### Exercise requirements
Set down the data below from its first line to the line holding "COL = S.collection", inclusive; omit all pictures.

### Provided entries
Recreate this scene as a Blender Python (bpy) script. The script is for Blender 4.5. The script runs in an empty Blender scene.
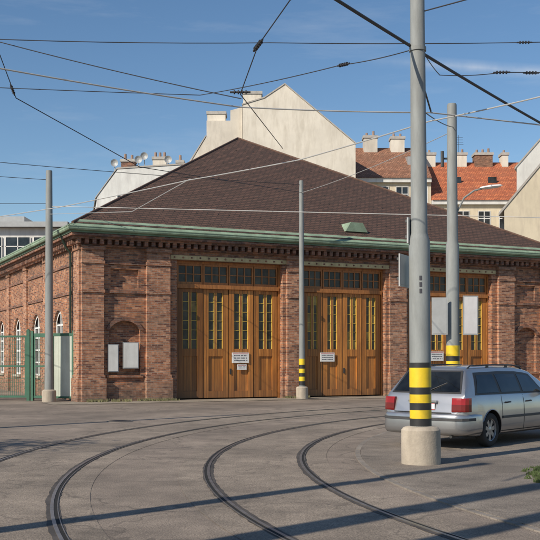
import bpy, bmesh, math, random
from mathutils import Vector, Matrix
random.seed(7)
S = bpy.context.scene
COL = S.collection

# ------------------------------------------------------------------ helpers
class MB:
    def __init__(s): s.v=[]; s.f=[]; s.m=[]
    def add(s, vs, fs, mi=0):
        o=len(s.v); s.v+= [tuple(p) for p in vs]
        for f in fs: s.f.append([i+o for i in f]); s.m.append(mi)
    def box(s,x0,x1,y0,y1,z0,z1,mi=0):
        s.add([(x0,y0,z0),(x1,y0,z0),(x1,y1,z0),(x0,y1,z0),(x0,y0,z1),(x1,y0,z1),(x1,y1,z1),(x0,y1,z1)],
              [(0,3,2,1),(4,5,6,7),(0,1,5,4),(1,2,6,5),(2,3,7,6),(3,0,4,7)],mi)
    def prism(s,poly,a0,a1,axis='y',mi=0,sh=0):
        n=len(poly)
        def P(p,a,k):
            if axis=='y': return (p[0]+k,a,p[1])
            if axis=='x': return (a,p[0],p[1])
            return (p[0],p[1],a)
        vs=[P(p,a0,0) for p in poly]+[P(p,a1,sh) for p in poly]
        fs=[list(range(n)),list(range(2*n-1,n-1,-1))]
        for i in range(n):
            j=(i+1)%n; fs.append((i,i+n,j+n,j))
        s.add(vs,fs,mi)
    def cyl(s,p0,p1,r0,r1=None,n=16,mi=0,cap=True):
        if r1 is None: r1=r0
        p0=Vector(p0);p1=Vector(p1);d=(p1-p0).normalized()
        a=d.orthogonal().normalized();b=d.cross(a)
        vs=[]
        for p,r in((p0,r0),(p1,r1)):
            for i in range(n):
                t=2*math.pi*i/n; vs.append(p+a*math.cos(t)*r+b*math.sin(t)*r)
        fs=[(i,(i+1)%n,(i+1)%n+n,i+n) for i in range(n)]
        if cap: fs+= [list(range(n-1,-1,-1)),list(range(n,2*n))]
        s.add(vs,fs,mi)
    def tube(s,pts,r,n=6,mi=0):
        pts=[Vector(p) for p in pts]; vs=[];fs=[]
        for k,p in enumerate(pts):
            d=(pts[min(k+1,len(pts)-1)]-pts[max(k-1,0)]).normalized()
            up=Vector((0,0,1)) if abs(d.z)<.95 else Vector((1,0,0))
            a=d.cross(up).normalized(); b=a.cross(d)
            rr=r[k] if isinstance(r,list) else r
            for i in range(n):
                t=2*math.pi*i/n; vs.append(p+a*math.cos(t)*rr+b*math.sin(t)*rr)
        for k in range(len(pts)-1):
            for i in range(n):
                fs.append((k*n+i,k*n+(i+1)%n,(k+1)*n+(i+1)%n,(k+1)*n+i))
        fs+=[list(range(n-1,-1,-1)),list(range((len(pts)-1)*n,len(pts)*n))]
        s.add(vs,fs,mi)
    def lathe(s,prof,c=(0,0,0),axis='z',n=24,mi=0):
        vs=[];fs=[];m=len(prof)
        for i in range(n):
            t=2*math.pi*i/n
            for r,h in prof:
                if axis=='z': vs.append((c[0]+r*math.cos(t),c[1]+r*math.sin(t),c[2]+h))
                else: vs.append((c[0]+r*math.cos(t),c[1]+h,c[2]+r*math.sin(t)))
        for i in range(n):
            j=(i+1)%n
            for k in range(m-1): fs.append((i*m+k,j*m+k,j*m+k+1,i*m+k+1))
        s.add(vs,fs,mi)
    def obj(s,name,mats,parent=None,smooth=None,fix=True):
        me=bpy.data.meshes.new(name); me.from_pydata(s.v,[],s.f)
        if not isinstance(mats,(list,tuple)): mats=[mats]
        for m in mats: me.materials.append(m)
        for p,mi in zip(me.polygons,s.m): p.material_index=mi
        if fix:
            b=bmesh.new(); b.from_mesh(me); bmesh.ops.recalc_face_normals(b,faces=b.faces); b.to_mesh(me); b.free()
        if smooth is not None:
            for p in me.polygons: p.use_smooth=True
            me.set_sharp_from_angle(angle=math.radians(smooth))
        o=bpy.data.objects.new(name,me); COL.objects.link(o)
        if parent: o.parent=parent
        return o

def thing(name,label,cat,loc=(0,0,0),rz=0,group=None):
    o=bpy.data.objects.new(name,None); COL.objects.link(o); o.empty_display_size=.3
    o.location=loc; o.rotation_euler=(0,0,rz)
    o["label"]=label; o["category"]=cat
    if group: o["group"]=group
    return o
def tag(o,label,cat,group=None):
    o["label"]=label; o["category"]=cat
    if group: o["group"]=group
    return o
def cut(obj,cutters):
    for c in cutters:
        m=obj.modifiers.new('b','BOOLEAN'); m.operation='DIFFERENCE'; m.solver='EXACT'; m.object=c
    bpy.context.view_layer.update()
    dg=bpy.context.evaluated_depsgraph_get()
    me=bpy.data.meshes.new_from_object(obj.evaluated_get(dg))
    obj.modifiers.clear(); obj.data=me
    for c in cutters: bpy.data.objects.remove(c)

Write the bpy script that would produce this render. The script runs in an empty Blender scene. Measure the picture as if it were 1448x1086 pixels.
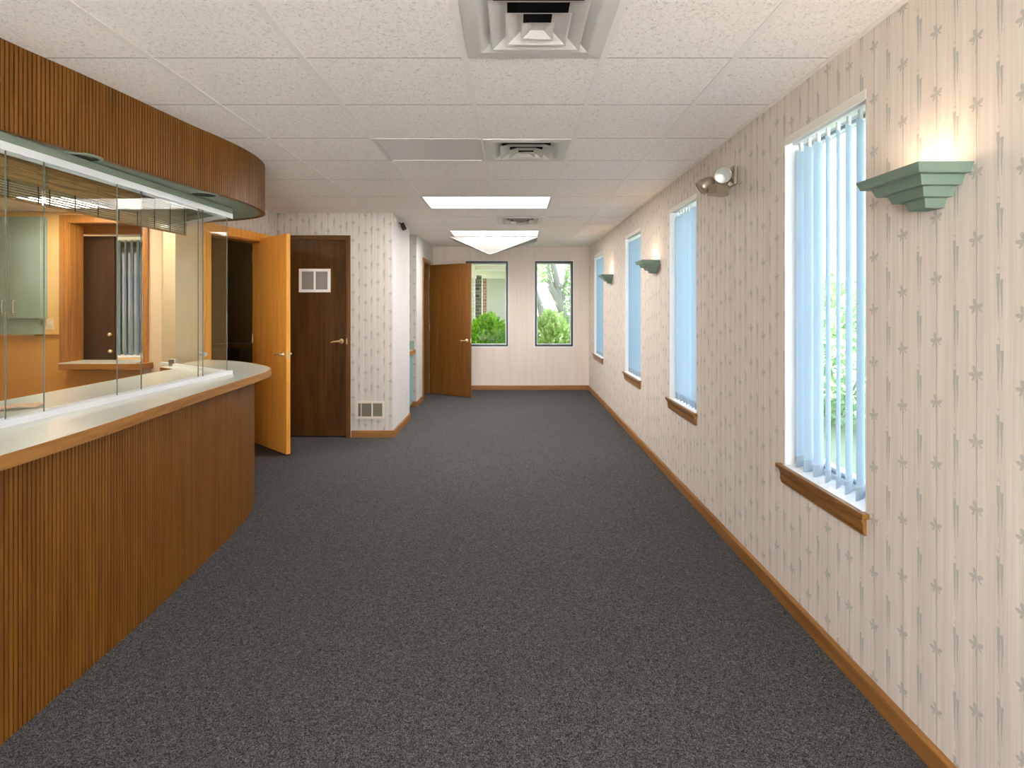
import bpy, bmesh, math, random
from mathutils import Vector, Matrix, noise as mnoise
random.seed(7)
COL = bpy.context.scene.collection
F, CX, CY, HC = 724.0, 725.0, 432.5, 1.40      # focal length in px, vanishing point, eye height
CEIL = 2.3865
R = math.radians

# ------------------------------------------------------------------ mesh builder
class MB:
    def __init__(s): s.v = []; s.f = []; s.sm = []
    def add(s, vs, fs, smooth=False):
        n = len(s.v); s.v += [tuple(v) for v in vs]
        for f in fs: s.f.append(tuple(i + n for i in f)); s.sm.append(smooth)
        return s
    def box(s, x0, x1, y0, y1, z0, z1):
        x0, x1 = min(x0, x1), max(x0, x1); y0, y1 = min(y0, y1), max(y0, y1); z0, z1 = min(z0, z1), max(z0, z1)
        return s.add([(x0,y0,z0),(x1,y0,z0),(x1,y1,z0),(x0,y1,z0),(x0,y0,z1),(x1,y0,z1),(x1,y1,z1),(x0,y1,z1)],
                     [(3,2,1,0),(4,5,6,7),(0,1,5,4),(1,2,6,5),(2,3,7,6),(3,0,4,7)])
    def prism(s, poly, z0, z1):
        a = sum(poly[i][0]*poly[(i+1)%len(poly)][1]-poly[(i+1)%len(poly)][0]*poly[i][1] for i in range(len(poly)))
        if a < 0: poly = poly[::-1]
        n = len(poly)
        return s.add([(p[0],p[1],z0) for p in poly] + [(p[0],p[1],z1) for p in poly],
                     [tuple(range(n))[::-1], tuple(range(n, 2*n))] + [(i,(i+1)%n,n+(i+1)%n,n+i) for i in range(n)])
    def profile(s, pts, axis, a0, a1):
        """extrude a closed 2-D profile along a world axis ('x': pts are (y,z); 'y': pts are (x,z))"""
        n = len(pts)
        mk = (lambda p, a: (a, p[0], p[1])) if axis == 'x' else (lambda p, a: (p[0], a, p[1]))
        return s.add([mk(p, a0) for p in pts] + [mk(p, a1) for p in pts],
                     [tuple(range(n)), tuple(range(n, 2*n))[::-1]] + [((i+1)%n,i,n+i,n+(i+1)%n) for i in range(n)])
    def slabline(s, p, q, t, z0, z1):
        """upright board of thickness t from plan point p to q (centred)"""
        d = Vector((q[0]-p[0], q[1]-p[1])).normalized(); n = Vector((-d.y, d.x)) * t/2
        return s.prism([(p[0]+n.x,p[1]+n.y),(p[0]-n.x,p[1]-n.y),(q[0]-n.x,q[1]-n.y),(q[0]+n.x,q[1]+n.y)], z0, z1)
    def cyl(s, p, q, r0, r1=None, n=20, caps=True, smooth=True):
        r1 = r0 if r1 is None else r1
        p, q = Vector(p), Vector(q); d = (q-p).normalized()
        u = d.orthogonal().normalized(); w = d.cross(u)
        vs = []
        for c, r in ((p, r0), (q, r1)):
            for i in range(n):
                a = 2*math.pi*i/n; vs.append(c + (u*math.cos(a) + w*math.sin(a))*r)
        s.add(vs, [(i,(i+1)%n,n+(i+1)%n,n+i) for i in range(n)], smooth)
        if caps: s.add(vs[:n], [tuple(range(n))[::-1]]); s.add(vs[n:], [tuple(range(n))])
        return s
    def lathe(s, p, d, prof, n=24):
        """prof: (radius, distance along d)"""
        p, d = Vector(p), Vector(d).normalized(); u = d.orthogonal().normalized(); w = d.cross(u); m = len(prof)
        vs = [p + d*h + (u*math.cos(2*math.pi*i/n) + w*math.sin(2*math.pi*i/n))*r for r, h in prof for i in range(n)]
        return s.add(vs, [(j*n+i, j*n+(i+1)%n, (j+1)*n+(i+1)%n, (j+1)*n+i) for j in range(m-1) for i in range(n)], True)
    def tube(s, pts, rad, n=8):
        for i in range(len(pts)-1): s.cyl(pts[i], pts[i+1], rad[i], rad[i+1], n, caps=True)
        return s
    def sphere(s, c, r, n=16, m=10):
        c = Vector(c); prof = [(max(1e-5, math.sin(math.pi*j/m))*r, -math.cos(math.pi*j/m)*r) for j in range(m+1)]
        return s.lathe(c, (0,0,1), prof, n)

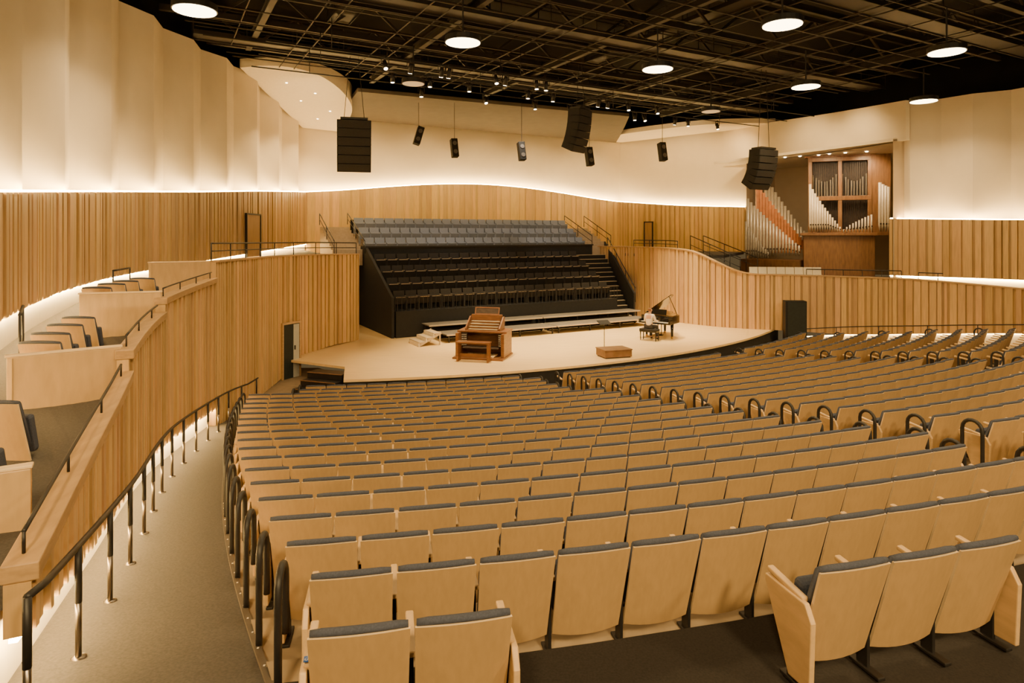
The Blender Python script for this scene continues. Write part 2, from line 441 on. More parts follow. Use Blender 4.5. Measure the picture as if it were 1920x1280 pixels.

### Answer to this exercise
Recreate this scene as a Blender Python (bpy) script. The script is for Blender 4.5. The script runs in an empty Blender scene.
import bpy, bmesh, math, random
from mathutils import Vector, Matrix
random.seed(7)
S = bpy.context.scene
COL = S.collection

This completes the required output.